The fund has net assets of $9.77 billion under management; 20-plus-year maturities account for 96.15% of its bonds, while bonds with maturities of between 15 and 20 years make up 2.15%. The remaining 1.70% is cash and derivatives. TLT is incredibly liquid, with a three-month average volume of 9.78 million shares, and has been in existence since 2002.
Once you're in Treasuries, if the Fed NIRPs us, Treasury prices will rise as their yields go in the opposite direction. So getting into something like TLT, if your timing's right, can be a very lucrative move.
Then there's gold.
Personally, I'm not a big fan of gold. It doesn't pay me a dividend. It has been too hard to make any money on for too long now, especially relative to all the other money-making opportunities the market's been giving us lately.

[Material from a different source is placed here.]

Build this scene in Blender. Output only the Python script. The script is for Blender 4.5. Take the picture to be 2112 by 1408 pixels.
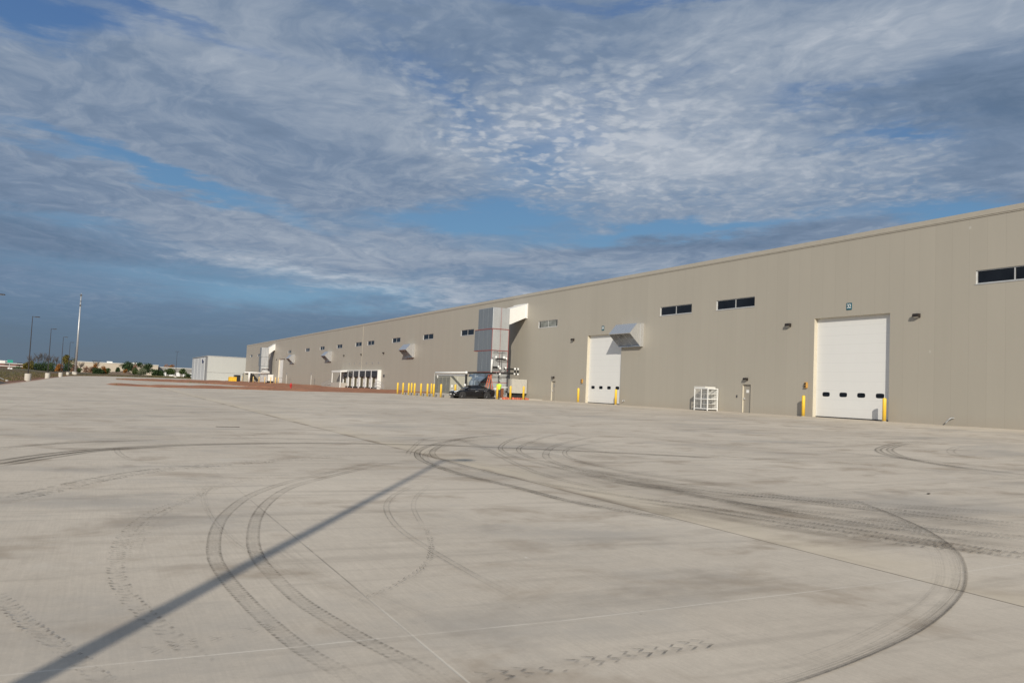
import bpy, bmesh, math, random
from mathutils import Vector, Matrix, noise as mnoise
R = math.radians
random.seed(7)
for o in list(bpy.data.objects):
    bpy.data.objects.remove(o)
scn = bpy.context.scene
COL = scn.collection

# ---------------------------------------------------------------- camera
EYE = 1.6
YAW, PITCH, ROLL = 0.46127364, 0.05949298, 0.04426826
FPX = 1705.0
_fw = Vector((math.sin(YAW)*math.cos(PITCH), math.cos(YAW)*math.cos(PITCH), math.sin(PITCH)))
_r0 = Vector((math.cos(YAW), -math.sin(YAW), 0)); _u0 = _r0.cross(_fw)
_r = math.cos(ROLL)*_r0 + math.sin(ROLL)*_u0
_u = -math.sin(ROLL)*_r0 + math.cos(ROLL)*_u0
cam_d = bpy.data.cameras.new("camera"); cam = bpy.data.objects.new("camera", cam_d); COL.objects.link(cam)
cam.matrix_world = Matrix(((_r.x, _u.x, -_fw.x, 0), (_r.y, _u.y, -_fw.y, 0), (_r.z, _u.z, -_fw.z, EYE), (0, 0, 0, 1)))
cam_d.sensor_fit = 'HORIZONTAL'; cam_d.sensor_width = 36.0; cam_d.lens = FPX/2112*36.0
cam_d.clip_start = 0.1; cam_d.clip_end = 6000
scn.camera = cam
scn.render.resolution_x = 1024; scn.render.resolution_y = 682

def ray(px, py):
    return _r*((px-1056)/FPX) - _u*((py-704)/FPX) + _fw
def atY(px, py, y):           # point on the cross-street plane at distance y
    d = ray(px, py); t = y/d.y; return Vector((d.x*t, y, EYE+d.z*t))

# ---------------------------------------------------------------- sun, sky, exposure
SUN_AZ = 30.5; SUN_EL = 25.5      # shadows run 30.5 degrees off the wall line
to_sun = Vector((-math.sin(R(SUN_AZ))*math.cos(R(SUN_EL)), -math.cos(R(SUN_AZ))*math.cos(R(SUN_EL)), math.sin(R(SUN_EL))))
sl = bpy.data.lights.new("sun", 'SUN'); sl.energy = 4.2; sl.angle = R(0.55); sl.color = (1.0, 0.925, 0.80)
so = bpy.data.objects.new("sun", sl); COL.objects.link(so)
so.rotation_euler = to_sun.to_track_quat('Z', 'Y').to_euler()

scn.view_settings.view_transform = 'Standard'; scn.view_settings.look = 'None'
scn.view_settings.exposure = 0.0; scn.view_settings.gamma = 1.0
try: scn.cycles.transparent_max_bounces = 32
except Exception: pass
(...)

But this time might be different.
Gold will be one of the few asset classes (I view gold as its own asset class) that Americans would be comfortable holding if they didn't want to just hide cash in their mattresses.
If you see an emergency unfolding, I recommend grabbing some gold. There are a number of ways you can do this, from buying physical gold to investing in miners, but for my money, the SPDR Gold Trust ETF (NYSE Arca: GLD) is the best vehicle for gold.
It's the largest physically backed gold exchange-traded fund in the world, and it's a cost-efficient and secure way for investors to access the gold market through a security traded on s stock market. Most importantly, it could see a nice move higher if after an emergency the Fed lowers the boom and NIRPs us.
When the dust settles on the Fed's negative-interest-rate experiment, America won't be the same.
The final nail in the free market's coffin will have been hammered in by the Fed, and most people won't have any idea an oligarchy of bankers will have turned the United States into their central-planned, socialist playground.